Der seit 15 Jahren beim Sanierungsträger tätige Architekt stützt sich auf ein Rahmenkonzept, das 1995 von den Stadtverordneten beschlossen wurde. Darin wurde für jede Straßenachse zwischen den 21 Karrees (Bebauungsblöcken) der Zweiten Stadterweiterung detaillierte Festlegungen getroffen, denn die Pflasterung ist vielgestaltig. Albrecht Gülzow zeigt Mosaikpflaster aus Bernburger Kalkstein, meist im Randstreifen zur Fahrbahn verlegte, von Äckern stammende bunte Lesesteine, dazwischen die Laufbahnen aus Granitplatten. Sie werden von den Tiefbauern „Schweinebäuche“ genannt, weil sie auf der Unterseite bauchig abgerundet sind und deshalb nicht so leicht durchbrechen können wie die heute neu eingebauten, parallel gesägten Platten. Als Musterbeispiel für die vielgestaltige Erneuerung nach altem Vorbild kann der Neue Markt gelten.
In der DDR-Zeit war das Kleinpflaster zum Problem geworden. Weder Material noch Handwerker standen zur Verfügung, um die Stolperstellen zu schließen. Oft wurde das historische Pflaster dann durch Beton, Asphalt oder hässliche graue Gehwegplatten ersetzt. Das hat sich geändert, erläutert Albrecht Gülzow. Heute beherrschen wieder ausreichend viele Handwerksunternehmen alte Pflastertechniken. Originale Materialien werden wiederverwendet oder bei der Erneuerung alter Dorfstraßen geborgen. Den viel verwendeten Bernburger Kalkstein kann man jetzt wieder aus der anhaltinischen Kreisstadt beziehen, wo die bereits geschlossenen Steinbrüche reaktiviert worden sind. Die Finanzierung der Erneuerung der Pflasterstraßen wird auch in Potsdam aus dem Städtebauförderprogramm unterstützt. Natürlich bedürfen die originalgerecht wiederhergestellten Fahrbahnen und Gehwege der Pflege, so müssen sie regelmäßig abgesandet werden. Diese Kosten liegen etwas höher als bei modernen Asphaltstraßen, doch die Vorteile wiegen dies wieder auf. Insbesondere ergeben sie sich aus der Nachhaltigkeit des ungebunden eingebauten Pflasters, das bei allen Leitungsverlegungen wiederverwendet werden kann. Leider werde dieser Vorteil finanziell nicht dargestellt.

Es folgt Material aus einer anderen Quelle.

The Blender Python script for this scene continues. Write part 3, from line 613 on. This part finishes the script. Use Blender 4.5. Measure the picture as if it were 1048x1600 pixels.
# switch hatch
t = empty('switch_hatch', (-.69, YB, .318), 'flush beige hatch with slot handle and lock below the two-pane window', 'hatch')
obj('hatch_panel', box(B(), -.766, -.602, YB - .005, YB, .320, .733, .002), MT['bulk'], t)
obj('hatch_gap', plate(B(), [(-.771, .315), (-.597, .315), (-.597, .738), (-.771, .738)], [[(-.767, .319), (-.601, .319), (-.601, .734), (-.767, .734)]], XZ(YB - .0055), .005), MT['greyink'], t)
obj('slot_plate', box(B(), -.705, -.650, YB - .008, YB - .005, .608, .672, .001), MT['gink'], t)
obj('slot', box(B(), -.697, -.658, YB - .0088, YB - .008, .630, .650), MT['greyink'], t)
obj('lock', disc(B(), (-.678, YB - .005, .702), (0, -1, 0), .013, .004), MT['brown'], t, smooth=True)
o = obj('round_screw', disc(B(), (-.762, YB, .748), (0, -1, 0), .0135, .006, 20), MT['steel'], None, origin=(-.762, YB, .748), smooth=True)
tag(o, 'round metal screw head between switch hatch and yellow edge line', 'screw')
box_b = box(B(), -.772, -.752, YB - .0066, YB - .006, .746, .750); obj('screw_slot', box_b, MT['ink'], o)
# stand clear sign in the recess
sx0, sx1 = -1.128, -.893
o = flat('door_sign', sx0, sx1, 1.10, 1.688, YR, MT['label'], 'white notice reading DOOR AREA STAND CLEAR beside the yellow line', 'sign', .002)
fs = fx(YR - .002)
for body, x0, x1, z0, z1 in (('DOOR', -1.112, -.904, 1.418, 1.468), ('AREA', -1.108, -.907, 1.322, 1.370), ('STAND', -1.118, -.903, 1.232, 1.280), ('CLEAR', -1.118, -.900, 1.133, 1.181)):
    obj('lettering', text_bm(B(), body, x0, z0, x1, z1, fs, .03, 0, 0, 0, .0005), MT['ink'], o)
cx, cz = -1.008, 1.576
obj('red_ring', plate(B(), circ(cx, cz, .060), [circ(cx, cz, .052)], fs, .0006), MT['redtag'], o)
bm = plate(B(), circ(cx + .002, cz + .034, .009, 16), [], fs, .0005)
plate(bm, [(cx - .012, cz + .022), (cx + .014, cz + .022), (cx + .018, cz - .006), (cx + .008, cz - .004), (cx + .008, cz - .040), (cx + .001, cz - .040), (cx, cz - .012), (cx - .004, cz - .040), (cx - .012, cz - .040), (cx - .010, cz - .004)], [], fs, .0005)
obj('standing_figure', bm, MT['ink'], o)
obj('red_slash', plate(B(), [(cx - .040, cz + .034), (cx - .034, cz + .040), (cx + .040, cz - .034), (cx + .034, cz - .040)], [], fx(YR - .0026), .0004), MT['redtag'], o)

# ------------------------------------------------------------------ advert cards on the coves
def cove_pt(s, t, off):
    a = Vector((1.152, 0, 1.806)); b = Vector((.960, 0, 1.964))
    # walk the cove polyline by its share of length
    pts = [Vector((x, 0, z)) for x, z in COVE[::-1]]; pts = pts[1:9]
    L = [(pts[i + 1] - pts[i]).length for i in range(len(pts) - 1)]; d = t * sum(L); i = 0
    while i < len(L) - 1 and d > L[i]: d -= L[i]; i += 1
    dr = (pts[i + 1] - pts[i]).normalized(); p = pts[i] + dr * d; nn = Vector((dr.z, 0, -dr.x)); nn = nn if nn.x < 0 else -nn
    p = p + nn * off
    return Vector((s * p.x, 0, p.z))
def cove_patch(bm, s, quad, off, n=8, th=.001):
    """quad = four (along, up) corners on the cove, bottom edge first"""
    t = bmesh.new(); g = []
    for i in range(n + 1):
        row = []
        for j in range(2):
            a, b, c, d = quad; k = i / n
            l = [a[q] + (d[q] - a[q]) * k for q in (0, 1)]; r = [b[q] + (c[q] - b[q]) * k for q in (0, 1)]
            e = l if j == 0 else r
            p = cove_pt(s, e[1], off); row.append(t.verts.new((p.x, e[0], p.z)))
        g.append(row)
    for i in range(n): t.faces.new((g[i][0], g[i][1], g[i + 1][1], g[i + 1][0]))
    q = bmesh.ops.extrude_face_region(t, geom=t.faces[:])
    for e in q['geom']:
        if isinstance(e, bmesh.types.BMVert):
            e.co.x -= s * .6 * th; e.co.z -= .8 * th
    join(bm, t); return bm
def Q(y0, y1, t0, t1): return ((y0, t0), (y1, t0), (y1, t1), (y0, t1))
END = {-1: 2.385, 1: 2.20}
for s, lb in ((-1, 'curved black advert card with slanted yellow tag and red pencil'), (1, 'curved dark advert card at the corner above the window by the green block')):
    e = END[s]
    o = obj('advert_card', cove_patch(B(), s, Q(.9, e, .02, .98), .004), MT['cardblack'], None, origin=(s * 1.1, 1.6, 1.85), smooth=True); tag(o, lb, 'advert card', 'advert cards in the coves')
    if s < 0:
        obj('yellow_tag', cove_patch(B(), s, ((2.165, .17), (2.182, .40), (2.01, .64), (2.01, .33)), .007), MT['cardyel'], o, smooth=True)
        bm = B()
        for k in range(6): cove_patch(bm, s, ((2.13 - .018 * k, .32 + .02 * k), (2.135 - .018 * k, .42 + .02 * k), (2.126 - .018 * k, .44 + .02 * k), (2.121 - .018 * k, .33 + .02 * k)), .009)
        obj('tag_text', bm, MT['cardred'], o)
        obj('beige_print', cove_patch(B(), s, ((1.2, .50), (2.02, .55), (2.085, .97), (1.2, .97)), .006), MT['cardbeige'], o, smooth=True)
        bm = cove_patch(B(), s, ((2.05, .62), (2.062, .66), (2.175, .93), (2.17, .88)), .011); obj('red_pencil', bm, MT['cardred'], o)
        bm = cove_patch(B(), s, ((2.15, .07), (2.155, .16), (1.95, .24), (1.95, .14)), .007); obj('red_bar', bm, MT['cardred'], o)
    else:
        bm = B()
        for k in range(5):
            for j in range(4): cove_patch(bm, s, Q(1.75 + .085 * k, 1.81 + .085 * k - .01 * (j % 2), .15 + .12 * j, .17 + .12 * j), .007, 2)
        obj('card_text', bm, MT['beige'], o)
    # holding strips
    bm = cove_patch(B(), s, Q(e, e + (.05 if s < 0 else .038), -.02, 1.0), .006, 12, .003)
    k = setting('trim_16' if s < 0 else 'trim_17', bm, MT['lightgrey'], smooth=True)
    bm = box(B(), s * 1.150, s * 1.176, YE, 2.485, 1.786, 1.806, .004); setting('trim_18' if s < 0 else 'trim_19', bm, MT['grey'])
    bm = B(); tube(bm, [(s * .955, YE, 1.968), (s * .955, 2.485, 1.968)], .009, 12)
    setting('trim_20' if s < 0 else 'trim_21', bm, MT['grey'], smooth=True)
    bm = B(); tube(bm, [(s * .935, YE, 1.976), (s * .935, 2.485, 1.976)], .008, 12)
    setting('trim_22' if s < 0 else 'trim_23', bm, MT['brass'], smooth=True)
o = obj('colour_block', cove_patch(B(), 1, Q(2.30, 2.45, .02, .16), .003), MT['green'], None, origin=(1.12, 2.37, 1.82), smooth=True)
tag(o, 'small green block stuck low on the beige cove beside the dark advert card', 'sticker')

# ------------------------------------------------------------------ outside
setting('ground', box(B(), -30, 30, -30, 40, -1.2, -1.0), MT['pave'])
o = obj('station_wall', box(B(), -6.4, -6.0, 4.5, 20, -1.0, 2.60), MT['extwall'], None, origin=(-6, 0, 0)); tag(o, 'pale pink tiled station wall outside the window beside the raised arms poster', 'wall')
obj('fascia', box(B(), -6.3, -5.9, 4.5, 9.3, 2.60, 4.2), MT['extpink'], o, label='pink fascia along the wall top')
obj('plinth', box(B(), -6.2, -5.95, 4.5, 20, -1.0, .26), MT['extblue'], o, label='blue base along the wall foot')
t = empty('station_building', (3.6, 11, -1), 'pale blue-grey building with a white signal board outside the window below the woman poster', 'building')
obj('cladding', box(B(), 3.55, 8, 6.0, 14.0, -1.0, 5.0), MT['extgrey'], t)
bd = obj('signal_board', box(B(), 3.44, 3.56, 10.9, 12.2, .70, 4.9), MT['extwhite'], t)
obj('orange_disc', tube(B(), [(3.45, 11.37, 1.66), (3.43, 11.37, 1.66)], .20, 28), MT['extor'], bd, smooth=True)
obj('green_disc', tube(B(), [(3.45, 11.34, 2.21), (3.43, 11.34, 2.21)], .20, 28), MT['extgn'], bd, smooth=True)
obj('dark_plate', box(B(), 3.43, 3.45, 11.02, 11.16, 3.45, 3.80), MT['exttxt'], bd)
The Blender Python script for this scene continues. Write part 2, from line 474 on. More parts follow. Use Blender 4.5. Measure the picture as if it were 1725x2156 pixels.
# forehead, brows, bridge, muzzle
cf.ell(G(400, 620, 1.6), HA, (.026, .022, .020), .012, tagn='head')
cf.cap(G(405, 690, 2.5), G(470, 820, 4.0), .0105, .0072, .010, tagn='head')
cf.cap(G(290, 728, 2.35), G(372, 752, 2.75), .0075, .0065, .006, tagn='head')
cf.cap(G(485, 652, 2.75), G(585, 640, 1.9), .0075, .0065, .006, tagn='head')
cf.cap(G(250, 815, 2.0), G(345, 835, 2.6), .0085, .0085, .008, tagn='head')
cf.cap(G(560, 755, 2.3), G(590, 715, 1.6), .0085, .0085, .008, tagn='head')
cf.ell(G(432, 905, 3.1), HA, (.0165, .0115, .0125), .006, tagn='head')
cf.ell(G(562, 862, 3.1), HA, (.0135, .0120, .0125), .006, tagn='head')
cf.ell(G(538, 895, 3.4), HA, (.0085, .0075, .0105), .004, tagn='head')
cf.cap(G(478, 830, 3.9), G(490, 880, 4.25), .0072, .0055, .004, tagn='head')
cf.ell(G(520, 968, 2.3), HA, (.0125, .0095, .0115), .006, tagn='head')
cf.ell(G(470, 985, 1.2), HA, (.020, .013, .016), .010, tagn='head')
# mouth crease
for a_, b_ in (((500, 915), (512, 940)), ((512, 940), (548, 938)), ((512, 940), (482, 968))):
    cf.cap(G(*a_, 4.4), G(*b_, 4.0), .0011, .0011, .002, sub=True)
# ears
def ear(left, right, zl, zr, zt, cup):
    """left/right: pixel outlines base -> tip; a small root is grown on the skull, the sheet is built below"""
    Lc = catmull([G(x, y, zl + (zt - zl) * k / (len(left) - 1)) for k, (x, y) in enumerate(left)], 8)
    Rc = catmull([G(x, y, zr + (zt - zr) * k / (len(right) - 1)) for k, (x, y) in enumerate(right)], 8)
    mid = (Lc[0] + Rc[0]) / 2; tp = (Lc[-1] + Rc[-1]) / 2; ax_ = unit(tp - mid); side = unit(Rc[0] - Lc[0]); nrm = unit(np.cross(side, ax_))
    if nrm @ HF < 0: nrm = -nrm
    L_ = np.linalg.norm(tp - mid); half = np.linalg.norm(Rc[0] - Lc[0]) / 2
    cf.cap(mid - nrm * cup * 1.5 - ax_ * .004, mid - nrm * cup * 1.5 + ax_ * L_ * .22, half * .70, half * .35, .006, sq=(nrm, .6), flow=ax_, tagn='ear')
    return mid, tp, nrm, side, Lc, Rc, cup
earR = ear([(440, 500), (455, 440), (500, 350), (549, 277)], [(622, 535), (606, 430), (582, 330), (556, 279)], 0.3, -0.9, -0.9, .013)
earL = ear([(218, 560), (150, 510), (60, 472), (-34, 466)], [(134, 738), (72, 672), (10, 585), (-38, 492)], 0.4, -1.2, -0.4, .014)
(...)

Im neuen Jahr sollen die Arbeiten im Holländischen Viertel abgeschlossen werden. Außerdem stehen Teile der Jägerstraße, der Gutenberg- und Charlottenstraße im Programm, wo die Erneuerung des Gehweges ab der Ecke Dortustraße in Richtung Platz der Einheit fortgesetzt wird. Das bedingt auch eine neue Parkordnung auf der Fahrbahn und nicht mehr auf dem empfindlichen Mosaikpflaster des Bürgersteiges. Gülzow weist darauf hin, dass es um die Sicherung des Bestands der historischen Pflasterstraßen geht. Ein Rückbau von weiteren Straßenflächen, die überformt oder in ihrer Grundstruktur verändert wurden, auf die Gestaltung aus dem 19. Jahrhundert sei weder möglich und gewollt. Dass in der Charlottenstraße die asphaltierte Fahrbahn durch eine Pflasterung ersetzt werde, sei nicht zu befürchten. Diese Straße ist im Rahmenkonzept als Trasse des öffentlichen Nahverkehrs und als Fahrradstrecke in west-östlicher Richtung durch die Altstadt ausgewiesen.